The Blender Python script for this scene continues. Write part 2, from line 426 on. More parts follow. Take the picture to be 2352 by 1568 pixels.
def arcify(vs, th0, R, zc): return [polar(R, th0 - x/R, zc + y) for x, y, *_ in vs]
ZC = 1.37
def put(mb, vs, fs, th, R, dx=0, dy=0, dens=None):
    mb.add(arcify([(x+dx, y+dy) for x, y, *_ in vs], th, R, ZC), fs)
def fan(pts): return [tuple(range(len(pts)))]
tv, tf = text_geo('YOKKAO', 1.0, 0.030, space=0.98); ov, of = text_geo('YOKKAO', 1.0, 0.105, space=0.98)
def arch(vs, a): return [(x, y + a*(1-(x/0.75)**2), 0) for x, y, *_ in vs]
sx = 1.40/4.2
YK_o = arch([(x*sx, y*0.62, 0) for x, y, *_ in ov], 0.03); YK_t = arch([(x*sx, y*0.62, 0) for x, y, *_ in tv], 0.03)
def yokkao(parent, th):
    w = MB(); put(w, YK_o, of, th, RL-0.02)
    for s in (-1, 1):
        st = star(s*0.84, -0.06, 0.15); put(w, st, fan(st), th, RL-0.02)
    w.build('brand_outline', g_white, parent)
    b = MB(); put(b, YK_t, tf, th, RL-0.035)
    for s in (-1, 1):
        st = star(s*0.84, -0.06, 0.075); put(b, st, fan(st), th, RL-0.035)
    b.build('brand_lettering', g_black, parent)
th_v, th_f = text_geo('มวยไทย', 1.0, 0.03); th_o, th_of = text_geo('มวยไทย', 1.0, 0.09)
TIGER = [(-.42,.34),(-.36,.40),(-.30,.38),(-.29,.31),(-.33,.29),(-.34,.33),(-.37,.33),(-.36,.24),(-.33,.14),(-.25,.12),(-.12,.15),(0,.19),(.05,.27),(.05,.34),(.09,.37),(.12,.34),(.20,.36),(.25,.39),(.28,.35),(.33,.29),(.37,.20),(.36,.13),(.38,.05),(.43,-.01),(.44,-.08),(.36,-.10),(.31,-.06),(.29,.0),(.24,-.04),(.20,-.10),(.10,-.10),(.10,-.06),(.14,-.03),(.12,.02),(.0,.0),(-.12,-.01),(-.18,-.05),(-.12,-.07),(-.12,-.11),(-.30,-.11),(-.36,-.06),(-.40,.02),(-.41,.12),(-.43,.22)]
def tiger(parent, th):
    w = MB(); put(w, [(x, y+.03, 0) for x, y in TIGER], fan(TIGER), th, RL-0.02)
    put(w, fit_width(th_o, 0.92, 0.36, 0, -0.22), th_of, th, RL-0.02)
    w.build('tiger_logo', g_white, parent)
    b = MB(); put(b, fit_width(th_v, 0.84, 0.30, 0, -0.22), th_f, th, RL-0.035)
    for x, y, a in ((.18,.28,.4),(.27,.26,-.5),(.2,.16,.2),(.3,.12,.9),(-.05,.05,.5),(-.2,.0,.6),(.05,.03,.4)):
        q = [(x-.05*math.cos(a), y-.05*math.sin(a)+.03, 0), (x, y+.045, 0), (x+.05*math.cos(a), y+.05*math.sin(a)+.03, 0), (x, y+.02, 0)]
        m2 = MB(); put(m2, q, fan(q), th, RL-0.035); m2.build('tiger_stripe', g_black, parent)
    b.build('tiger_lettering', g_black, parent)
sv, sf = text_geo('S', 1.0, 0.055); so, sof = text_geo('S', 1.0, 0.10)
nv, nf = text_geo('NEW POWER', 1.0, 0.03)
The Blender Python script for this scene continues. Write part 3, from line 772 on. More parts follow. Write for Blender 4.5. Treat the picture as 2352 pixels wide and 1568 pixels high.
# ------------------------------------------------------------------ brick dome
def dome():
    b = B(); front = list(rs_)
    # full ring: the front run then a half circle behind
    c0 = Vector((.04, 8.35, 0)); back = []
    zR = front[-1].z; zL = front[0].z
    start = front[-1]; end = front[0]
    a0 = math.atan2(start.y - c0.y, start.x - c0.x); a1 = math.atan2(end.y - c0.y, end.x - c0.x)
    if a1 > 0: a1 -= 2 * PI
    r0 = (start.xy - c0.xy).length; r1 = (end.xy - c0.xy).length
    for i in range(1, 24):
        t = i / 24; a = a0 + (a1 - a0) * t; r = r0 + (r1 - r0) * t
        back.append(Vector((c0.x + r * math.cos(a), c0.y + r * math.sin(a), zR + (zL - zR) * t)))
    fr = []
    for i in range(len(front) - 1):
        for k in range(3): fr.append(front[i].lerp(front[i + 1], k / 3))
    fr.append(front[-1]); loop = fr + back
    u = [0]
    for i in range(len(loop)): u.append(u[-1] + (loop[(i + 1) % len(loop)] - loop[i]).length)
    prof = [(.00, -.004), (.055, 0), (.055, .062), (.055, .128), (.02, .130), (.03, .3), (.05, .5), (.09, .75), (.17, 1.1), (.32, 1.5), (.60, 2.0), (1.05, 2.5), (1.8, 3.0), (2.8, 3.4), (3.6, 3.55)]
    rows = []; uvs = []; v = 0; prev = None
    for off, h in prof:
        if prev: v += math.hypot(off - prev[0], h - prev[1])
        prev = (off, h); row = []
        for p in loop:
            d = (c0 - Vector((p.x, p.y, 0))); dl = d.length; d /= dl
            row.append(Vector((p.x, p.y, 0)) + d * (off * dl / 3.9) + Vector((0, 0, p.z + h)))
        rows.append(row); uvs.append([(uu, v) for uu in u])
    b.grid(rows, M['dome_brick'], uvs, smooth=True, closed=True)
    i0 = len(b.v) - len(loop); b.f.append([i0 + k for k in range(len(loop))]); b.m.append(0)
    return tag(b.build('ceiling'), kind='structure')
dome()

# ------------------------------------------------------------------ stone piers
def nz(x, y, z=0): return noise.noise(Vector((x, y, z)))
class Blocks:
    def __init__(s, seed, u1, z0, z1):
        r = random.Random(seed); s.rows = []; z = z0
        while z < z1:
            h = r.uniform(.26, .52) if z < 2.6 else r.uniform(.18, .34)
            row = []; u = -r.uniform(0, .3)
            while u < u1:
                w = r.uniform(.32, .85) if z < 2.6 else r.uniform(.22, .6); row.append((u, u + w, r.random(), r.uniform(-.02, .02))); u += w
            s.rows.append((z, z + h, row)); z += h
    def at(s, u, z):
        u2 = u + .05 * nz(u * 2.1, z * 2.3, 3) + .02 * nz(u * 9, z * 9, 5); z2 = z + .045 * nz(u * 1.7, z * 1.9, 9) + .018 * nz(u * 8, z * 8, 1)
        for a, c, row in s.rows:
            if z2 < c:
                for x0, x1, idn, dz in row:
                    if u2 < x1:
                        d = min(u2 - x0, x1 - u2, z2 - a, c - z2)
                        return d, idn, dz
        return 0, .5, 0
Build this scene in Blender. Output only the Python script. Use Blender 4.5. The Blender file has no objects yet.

* _Exercise aim_
Write out each line of the data above again, exactly as given.

* _Reply to the exercise_
The Blender Python script for this scene continues. Write part 2, from line 426 on. More parts follow. Take the picture to be 2352 by 1568 pixels.
def arcify(vs, th0, R, zc): return [polar(R, th0 - x/R, zc + y) for x, y, *_ in vs]
ZC = 1.37
def put(mb, vs, fs, th, R, dx=0, dy=0, dens=None):
    mb.add(arcify([(x+dx, y+dy) for x, y, *_ in vs], th, R, ZC), fs)
def fan(pts): return [tuple(range(len(pts)))]
tv, tf = text_geo('YOKKAO', 1.0, 0.030, space=0.98); ov, of = text_geo('YOKKAO', 1.0, 0.105, space=0.98)
def arch(vs, a): return [(x, y + a*(1-(x/0.75)**2), 0) for x, y, *_ in vs]
sx = 1.40/4.2
YK_o = arch([(x*sx, y*0.62, 0) for x, y, *_ in ov], 0.03); YK_t = arch([(x*sx, y*0.62, 0) for x, y, *_ in tv], 0.03)
def yokkao(parent, th):
    w = MB(); put(w, YK_o, of, th, RL-0.02)
    for s in (-1, 1):
        st = star(s*0.84, -0.06, 0.15); put(w, st, fan(st), th, RL-0.02)
    w.build('brand_outline', g_white, parent)
    b = MB(); put(b, YK_t, tf, th, RL-0.035)
    for s in (-1, 1):
        st = star(s*0.84, -0.06, 0.075); put(b, st, fan(st), th, RL-0.035)
    b.build('brand_lettering', g_black, parent)
th_v, th_f = text_geo('มวยไทย', 1.0, 0.03); th_o, th_of = text_geo('มวยไทย', 1.0, 0.09)
TIGER = [(-.42,.34),(-.36,.40),(-.30,.38),(-.29,.31),(-.33,.29),(-.34,.33),(-.37,.33),(-.36,.24),(-.33,.14),(-.25,.12),(-.12,.15),(0,.19),(.05,.27),(.05,.34),(.09,.37),(.12,.34),(.20,.36),(.25,.39),(.28,.35),(.33,.29),(.37,.20),(.36,.13),(.38,.05),(.43,-.01),(.44,-.08),(.36,-.10),(.31,-.06),(.29,.0),(.24,-.04),(.20,-.10),(.10,-.10),(.10,-.06),(.14,-.03),(.12,.02),(.0,.0),(-.12,-.01),(-.18,-.05),(-.12,-.07),(-.12,-.11),(-.30,-.11),(-.36,-.06),(-.40,.02),(-.41,.12),(-.43,.22)]
def tiger(parent, th):
    w = MB(); put(w, [(x, y+.03, 0) for x, y in TIGER], fan(TIGER), th, RL-0.02)
    put(w, fit_width(th_o, 0.92, 0.36, 0, -0.22), th_of, th, RL-0.02)
    w.build('tiger_logo', g_white, parent)
    b = MB(); put(b, fit_width(th_v, 0.84, 0.30, 0, -0.22), th_f, th, RL-0.035)
    for x, y, a in ((.18,.28,.4),(.27,.26,-.5),(.2,.16,.2),(.3,.12,.9),(-.05,.05,.5),(-.2,.0,.6),(.05,.03,.4)):
        q = [(x-.05*math.cos(a), y-.05*math.sin(a)+.03, 0), (x, y+.045, 0), (x+.05*math.cos(a), y+.05*math.sin(a)+.03, 0), (x, y+.02, 0)]
        m2 = MB(); put(m2, q, fan(q), th, RL-0.035); m2.build('tiger_stripe', g_black, parent)
    b.build('tiger_lettering', g_black, parent)
sv, sf = text_geo('S', 1.0, 0.055); so, sof = text_geo('S', 1.0, 0.10)
nv, nf = text_geo('NEW POWER', 1.0, 0.03)
The Blender Python script for this scene continues. Write part 3, from line 772 on. More parts follow. Write for Blender 4.5. Treat the picture as 2352 pixels wide and 1568 pixels high.
# ------------------------------------------------------------------ brick dome
def dome():
    b = B(); front = list(rs_)
    # full ring: the front run then a half circle behind
    c0 = Vector((.04, 8.35, 0)); back = []
    zR = front[-1].z; zL = front[0].z
    start = front[-1]; end = front[0]
    a0 = math.atan2(start.y - c0.y, start.x - c0.x); a1 = math.atan2(end.y - c0.y, end.x - c0.x)
    if a1 > 0: a1 -= 2 * PI
    r0 = (start.xy - c0.xy).length; r1 = (end.xy - c0.xy).length
    for i in range(1, 24):
        t = i / 24; a = a0 + (a1 - a0) * t; r = r0 + (r1 - r0) * t
        back.append(Vector((c0.x + r * math.cos(a), c0.y + r * math.sin(a), zR + (zL - zR) * t)))
    fr = []
    for i in range(len(front) - 1):
        for k in range(3): fr.append(front[i].lerp(front[i + 1], k / 3))
    fr.append(front[-1]); loop = fr + back
    u = [0]
    for i in range(len(loop)): u.append(u[-1] + (loop[(i + 1) % len(loop)] - loop[i]).length)
    prof = [(.00, -.004), (.055, 0), (.055, .062), (.055, .128), (.02, .130), (.03, .3), (.05, .5), (.09, .75), (.17, 1.1), (.32, 1.5), (.60, 2.0), (1.05, 2.5), (1.8, 3.0), (2.8, 3.4), (3.6, 3.55)]
    rows = []; uvs = []; v = 0; prev = None
    for off, h in prof:
        if prev: v += math.hypot(off - prev[0], h - prev[1])
        prev = (off, h); row = []
        for p in loop:
            d = (c0 - Vector((p.x, p.y, 0))); dl = d.length; d /= dl
            row.append(Vector((p.x, p.y, 0)) + d * (off * dl / 3.9) + Vector((0, 0, p.z + h)))
        rows.append(row); uvs.append([(uu, v) for uu in u])
    b.grid(rows, M['dome_brick'], uvs, smooth=True, closed=True)
    i0 = len(b.v) - len(loop); b.f.append([i0 + k for k in range(len(loop))]); b.m.append(0)
    return tag(b.build('ceiling'), kind='structure')
dome()

# ------------------------------------------------------------------ stone piers
def nz(x, y, z=0): return noise.noise(Vector((x, y, z)))
class Blocks:
    def __init__(s, seed, u1, z0, z1):
        r = random.Random(seed); s.rows = []; z = z0
        while z < z1:
            h = r.uniform(.26, .52) if z < 2.6 else r.uniform(.18, .34)
            row = []; u = -r.uniform(0, .3)
            while u < u1:
                w = r.uniform(.32, .85) if z < 2.6 else r.uniform(.22, .6); row.append((u, u + w, r.random(), r.uniform(-.02, .02))); u += w
            s.rows.append((z, z + h, row)); z += h
    def at(s, u, z):
        u2 = u + .05 * nz(u * 2.1, z * 2.3, 3) + .02 * nz(u * 9, z * 9, 5); z2 = z + .045 * nz(u * 1.7, z * 1.9, 9) + .018 * nz(u * 8, z * 8, 1)
        for a, c, row in s.rows:
            if z2 < c:
                for x0, x1, idn, dz in row:
                    if u2 < x1:
                        d = min(u2 - x0, x1 - u2, z2 - a, c - z2)
                        return d, idn, dz
        return 0, .5, 0
Build this scene in Blender. Output only the Python script. Use Blender 4.5. The Blender file has no objects yet.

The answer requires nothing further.